Denoise
Denoising will even out noise in the image, both in the Real-time View and in the final rendering. In the Real-time View, it will kick in after 1 second and be refreshed every 5 seconds (the interval can be adjusted in Preferences). You can always follow the Denoise state in the Heads Up Display. Denoising can also be toggled from the Ribbon, but the button will be disabled, if you have locked your image style.
- Adaptive Progressive Denoising - Optimizes which parts of the image samples are focused on. We recommend to keep Denoise Blend on 1 when this is enabled. (Nvidia GPU only).
- Denoise Blend – The Denoiser creates a denoised image which is blended with the rendered image. The Denoise Blend slider enables you to control the strength of the denoise effect. Decreasing the value will allow more of the original noise in the image.

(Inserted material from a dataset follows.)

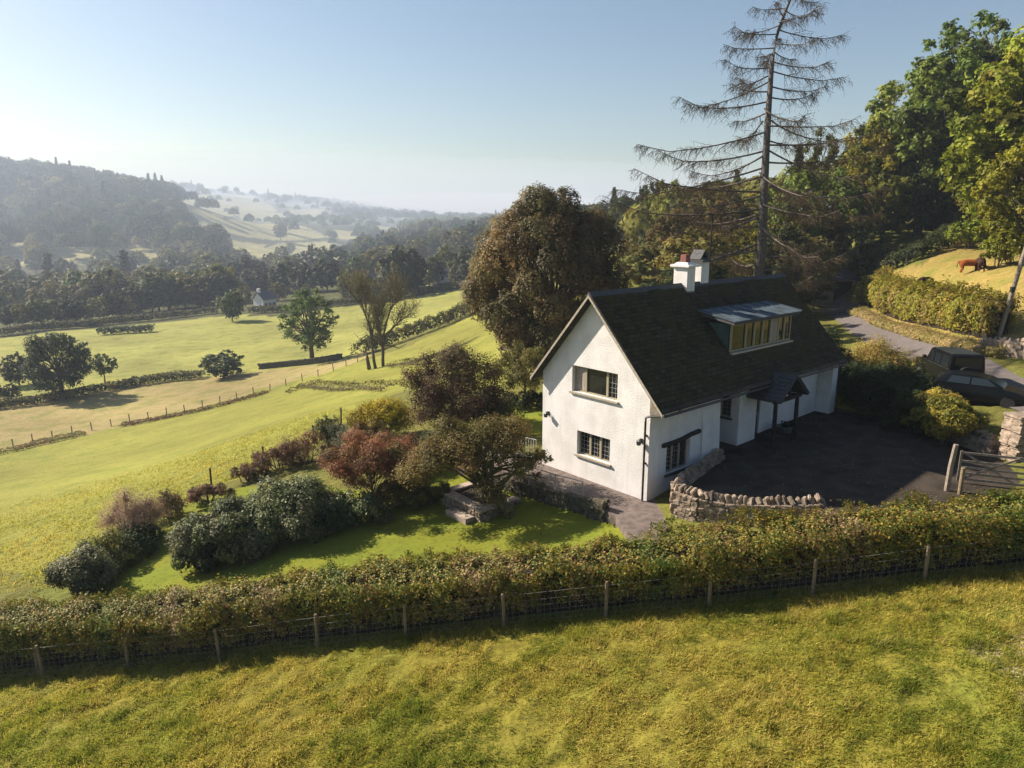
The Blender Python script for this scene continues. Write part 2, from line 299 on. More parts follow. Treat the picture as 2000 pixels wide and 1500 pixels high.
f3 = GP([(-500, 850), (0, 795), (115, 778), (300, 748), (500, 724), (640, 708), (740, 680), (930, 600), (1000, 580), (940, 556), (800, 580), (640, 603), (560, 620), (450, 615), (300, 632), (150, 644), (0, 660), (-500, 700)])
hillp = GP([(1700, 545), (1660, 560), (1665, 600), (1740, 632), (1850, 668), (2000, 700), (2500, 760), (2500, 420), (1995, 440), (1900, 462), (1800, 520)])
FFI = ([(440, 432), (520, 436), (600, 446), (640, 462), (560, 470), (500, 466), (430, 452)], [(640, 449), (697, 451), (695, 466), (640, 463)], [(545, 474), (640, 470), (690, 484), (640, 503), (560, 497), (500, 505), (500, 490)],
    [(95, 472), (190, 484), (190, 516), (95, 512)], [(205, 478), (330, 480), (320, 503), (205, 506)], [(820, 520), (862, 512), (860, 556), (826, 562)], [(925, 497), (1000, 468), (1000, 520), (925, 545)], [(-300, 500), (30, 505), (30, 520), (-300, 520)],
    [(330, 380), (470, 378), (540, 400), (450, 420), (380, 410)], [(0, 408), (90, 412), (80, 425), (0, 424)], [(560, 398), (640, 404), (620, 418), (550, 414)], [(460, 402), (560, 408), (560, 432), (470, 428)], [(0, 472), (62, 476), (70, 518), (0, 520)], [(440, 468), (520, 478), (500, 500), (450, 492)], [(560, 505), (690, 488), (700, 500), (600, 520)], [(330, 425), (430, 420), (440, 440), (380, 446)], [(730, 430), (800, 436), (790, 446), (735, 442)])
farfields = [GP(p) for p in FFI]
def lerp_noise(x, y, sc, seed):
    r_ = np.random.default_rng(seed); out = np.zeros(x.shape)
    for k in range(6):
        a = r_.uniform(0, 6.28); f_ = sc * r_.uniform(.6, 2.2); out += np.sin(x * math.cos(a) * f_ + y * math.sin(a) * f_ + r_.uniform(0, 6.28))
    return out / 6
def vnoise(x, y, f, seed):
    x = np.asarray(x) * f; y = np.asarray(y) * f; xi = np.floor(x).astype(np.int64); yi = np.floor(y).astype(np.int64); fx, fy = x - xi, y - yi; fx = fx * fx * (3 - 2 * fx); fy = fy * fy * (3 - 2 * fy)
    h = lambda a, b: ((np.sin(a * 127.1 + b * 311.7 + seed * 74.7) * 43758.5453) % 1.0)
    return (h(xi, yi) * (1 - fx) + h(xi + 1, yi) * fx) * (1 - fy) + (h(xi, yi + 1) * (1 - fx) + h(xi + 1, yi + 1) * fx) * fy - .5
def tuss(x, y):
    c, s_ = math.cos(.5), math.sin(.5); u_ = x * c + y * s_; v_ = -x * s_ + y * c   # tussocks drawn out along the contour
    return (vnoise(u_, v_ * 1.7, .9, 1) * .07 + vnoise(u_, v_ * 1.5, 2.1, 2) * .09 + vnoise(u_, v_, 4.6, 3) * .07) * np.clip((85 - np.hypot(x, y)) / 30, 0, 1) * (np.clip((np.hypot(x - 8, y - 30) - 13) / 3, 0, 1) * .85 + .15)
def build_ground():
    th = np.radians(np.concatenate([np.linspace(-150, -46, 26)[:-1], np.linspace(-46, 46, 640), np.linspace(46, 150, 26)[1:]])); rr = np.concatenate([5 * (75 / 5) ** np.linspace(0, 1, 560)[:-1], 75 * (3600 / 75) ** np.linspace(0, 1, 300)])
    A, Rr = np.meshgrid(th, rr); X = Rr * np.sin(A); Y = Rr * np.cos(A) - 12
    Z = T(X, Y); far = np.clip((Rr - 300) / 400, 0, 1)
    Z += tuss(X, Y) + lerp_noise(X, Y, .28, 4) * .05 * (Rr < 300) * np.clip((Rr - 25) / 40, 0, 1)
    Z += (lerp_noise(X, Y, .0045, 7) * 16 + lerp_noise(X, Y, .012, 5) * 9 + lerp_noise(X, Y, .03, 6) * 3) * np.clip((Rr - 700) / 500, 0, 1)
    C = np.zeros(X.shape + (3,)); C[:] = (.12, .115, .03)
    C[Rr > 200] = WOOD
    nx = X + lerp_noise(X, Y, .5, 9) * 1.2 * np.clip(Rr / 80, .2, 3); ny = Y + lerp_noise(X, Y, .5, 10) * 1.2 * np.clip(Rr / 80, .2, 3)
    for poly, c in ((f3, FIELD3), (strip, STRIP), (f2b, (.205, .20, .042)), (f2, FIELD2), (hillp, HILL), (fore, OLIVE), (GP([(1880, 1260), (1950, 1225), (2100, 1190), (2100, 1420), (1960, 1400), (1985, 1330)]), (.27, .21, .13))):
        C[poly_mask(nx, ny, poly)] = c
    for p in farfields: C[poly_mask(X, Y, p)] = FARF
    nr, na = X.shape; I = np.arange(nr * na).reshape(nr, na)
    Q = np.stack([I[:-1, :-1], I[:-1, 1:], I[1:, 1:], I[1:, :-1]], -1).reshape(-1, 4)
    V = np.stack([X, Y, Z], -1).reshape(-1, 3)
    k = len(V); V = np.vstack([V, [[0, -12, float(T(0., -7.))]]])
    tri = np.stack([np.full(na - 1, k), I[0, 1:], I[0, :-1]], -1)
    o = link('ground', np_mesh('ground', V, [Q, tri[:, ::-1]], M['ground'], np.vstack([C.reshape(-1, 3), [[.2, .17, .03]]]), smooth=True)); tag(o, kind='structure')
build_ground()
def sheet(name, poly, m, off, res, zf=None, kind='structure'):
    P = np.array(poly); x = np.arange(P[:, 0].min(), P[:, 0].max() + res, res); y = np.arange(P[:, 1].min(), P[:, 1].max() + res, res); X, Y = np.meshgrid(x, y)
    Z = T(X, Y) + off if zf is None else zf(X, Y)
    I = np.arange(X.size).reshape(X.shape); cx = (X[:-1, :-1] + X[1:, 1:]) / 2; cy = (Y[:-1, :-1] + Y[1:, 1:]) / 2; k = poly_mask(cx, cy, poly)
    Q = np.stack([I[:-1, :-1], I[:-1, 1:], I[1:, 1:], I[1:, :-1]], -1)[k]
    used, inv = np.unique(Q, return_inverse=True); V = np.stack([X, Y, Z], -1).reshape(-1, 3)[used]
    o = link(name, np_mesh(name, V, inv.reshape(-1, 4), m, smooth=True)); return tag(o, kind=kind)
lawn_poly = GP([(150, 1150), (250, 1075), (335, 1000), (420, 960), (560, 940), (690, 960), (800, 960), (870, 900)]) + [tuple(HW(-2.1, 7, 0)[:2]), tuple(HW(-2.0, 4.2, 0)[:2]), tuple(HW(-1.9, 1.5, 0)[:2]), tuple(HW(-2.0, -.3, 0)[:2]), tuple(HW(-1.9, -2.2, 0)[:2])] + [(FENCE[i][0], FENCE[i][1] + 1.0) for i in (8, 7, 6, 5, 4, 3, 2, 1)]
sheet('lawn', lawn_poly, M['lawn'], .05, .22)
back_lawn = GP([(1000, 800), (1062, 790), (1062, 850), (1000, 860)]) ; sheet('lawn', back_lawn, M['lawn'], .06, .25)
WALLP = [HW(*p, 0) for p in ((4.3, -.35), (2.9, -.62), (1.5, -.9), (.35, -1.15), (-.3, -1.65), (-.25, -2.5), (.1, -3.4), (.5, -4.4), (.95, -5.3), (1.4, -6.0))]
def yard_z(X, Y): return .80 + .016 * ((X - HB[0]) * E1[0] + (Y - HB[1]) * E1[1])
yard_poly = [tuple(p[:2]) for p in WALLP] + [(FENCE[9][0] + .3, FENCE[9][1] + 1.3), (FENCE[10][0], FENCE[10][1] + 1.4), (FENCE[11][0], FENCE[11][1] + 1.4), (24, 20), (26, 26), tuple(HW(13.5, -9, 0)[:2]), tuple(HW(14, -5, 0)[:2]), tuple(HW(15.5, -2.2, 0)[:2]), tuple(HW(15.2, 1, 0)[:2]), tuple(HW(4.5, 1.2, 0)[:2])]
sheet('gravel_yard', yard_poly, M['gravel'], 0, .2, yard_z)
mb = MB(); pth = [HW(-1.95, 7.2, -.02), HW(-1.75, 4.3, -.02), HW(-1.6, 1.6, -.02), HW(-1.9, -.1, -.05), HW(-3.3, -2.2, -.1), HW(-3.2, -3.6, -.1), HW(-1.6, -5.4, -.08), HW(.3, -5.2, -.06), HW(-.3, -1.5, 0), HW(.4, -1.1, 0), HW(4.5, -.3, 0), HW(4.5, .3, 0), HW(.3, .3, 0), HW(.3, 9.5, 0), HW(-2.2, 9.5, 0)]
mb.prism(pth, (0, 0, -.9)); tag(mb.build('terrace', M['paving']), kind='structure')
# road
RD = [(1606, 590, .9), (1640, 604, .9), (1662, 622, 1.0), (1690, 645, 1.0), (1740, 668, 1.15), (1800, 690, 1.35), (1880, 722, 1.5), (1960, 757, 1.6), (2080, 815, 1.75)]
rp = np.array([tuple(Pz(float(u), float(v), z)) for u, v, z in RD] + [(30, 27, 2.2)]); tt = np.linspace(0, len(rp) - 1, 90); rc = np.stack([np.interp(tt, np.arange(len(rp)), rp[:, k]) for k in range(3)], 1)
for _ in range(6): rc[1:-1] = (rc[:-2] + 2 * rc[1:-1] + rc[2:]) / 4
dr = np.gradient(rc, axis=0)[:, :2]; dr /= np.linalg.norm(dr, axis=1)[:, None]; nr_ = np.stack([-dr[:, 1], dr[:, 0]], 1)
V = []
for k in np.linspace(-1.4, 1.4, 7):
    xy = rc[:, :2] + nr_ * k; V.append(np.column_stack([xy, T(xy[:, 0], xy[:, 1]) + .06 - .012 * abs(k)]))
V = np.array(V); n7, n9 = V.shape[:2]; I = np.arange(n7 * n9).reshape(n7, n9)
ob = link('road', np_mesh('road', V.reshape(-1, 3), np.stack([I[:-1, :-1], I[1:, :-1], I[1:, 1:], I[:-1, 1:]], -1).reshape(-1, 4), M['asphalt'], smooth=True)); tag(ob, kind='structure')
ROADC = rc
# ------------------------------------------------------------------ foliage
def unit(n): v = rng.normal(size=(n, 3)); return v / np.linalg.norm(v, axis=1)[:, None]
def leaf_arrays(C, Nn, size, col, asp=.62):
    n = len(C); r = unit(n); t1 = np.cross(Nn, r); t1 /= np.linalg.norm(t1, axis=1)[:, None] + 1e-9; t2 = np.cross(Nn, t1); s = np.asarray(size).reshape(-1, 1)
    V = np.stack([C + t1 * s, C + t2 * s * asp, C - t1 * s, C - t2 * s * asp], 1).reshape(-1, 3)
    return V, np.repeat(col, 4, 0)
def quads(n): return np.arange(n * 4).reshape(n, 4)
def pal(n, cols, jit=.18):
    c = np.array(cols); k = rng.integers(0, len(c), n); return c[k] * (1 + rng.normal(0, jit, (n, 1)))
def blob_leaves(blobs, per, size, cols, flat=1.0, inner=.25, tintv=.16, down=.35, nr=.75):
    """blobs: (x,y,z,r). leaves sit mostly in the outer shell of each blob"""
    Cs, Ns, Co = [], [], []
    w_ = np.array([b[3] ** 2 for b in blobs]); w_ = w_ / w_.sum() * per * len(blobs)
    for b, k in zip(blobs, w_.astype(int)):
        d = unit(max(6, k // 16)); d = d[rng.integers(0, len(d), k)] + rng.normal(0, .15, (k, 3)); d /= np.linalg.norm(d, axis=1)[:, None]; keep = (d[:, 2] > -down) | (rng.random(k) < .35); d = d[keep]; k = len(d)
        rad = b[3] * (1 - inner * rng.random(k) ** 1.5 * 1.6) * (1 + .18 * np.sin(d[:, 0] * 5 + b[0] * 7) * np.sin(d[:, 1] * 5 + b[1] * 3)) ; rad *= 1 + rng.normal(0, .07, k)
        Cs.append(np.array(b[:3]) + d * rad[:, None] * np.array([1, 1, flat])); nn = d * .9 + unit(k) * nr + np.array([0, 0, .35]); Ns.append(nn / np.linalg.norm(nn, axis=1)[:, None])
        tint = 1 + rng.normal(0, tintv); base = np.array(cols[rng.integers(len(cols))]); c = pal(k, cols) * .55 + base * .45; Co.append(np.clip(c * tint, .004, 1))
    C = np.vstack(Cs); Nn = np.vstack(Ns); Co = np.vstack(Co); sz = size * rng.uniform(.65, 1.35, len(C))
    return leaf_arrays(C, Nn, sz, Co)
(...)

If you have a scene with fine details or textures, the denoise may wipe out the details – try to decrease the Denoise Blend value. - Firefly Filter – The Firefly Filter may help to reduce pixels that stand out in the image. The slider enables you to control the strength of the filter. A high amount of filter may in some cases remove details in the image that are wanted. If this happens, try decreasing the value.
Note
KeyShot Studio 2024.3 an onward uses progressive denoising if you have a Nvidia RTX 20-series GPU or newer. This is independent of you being in CPU or GPU mode. Systems with older GPUs ( GTX 900- or 10-series) will default to the old denoise.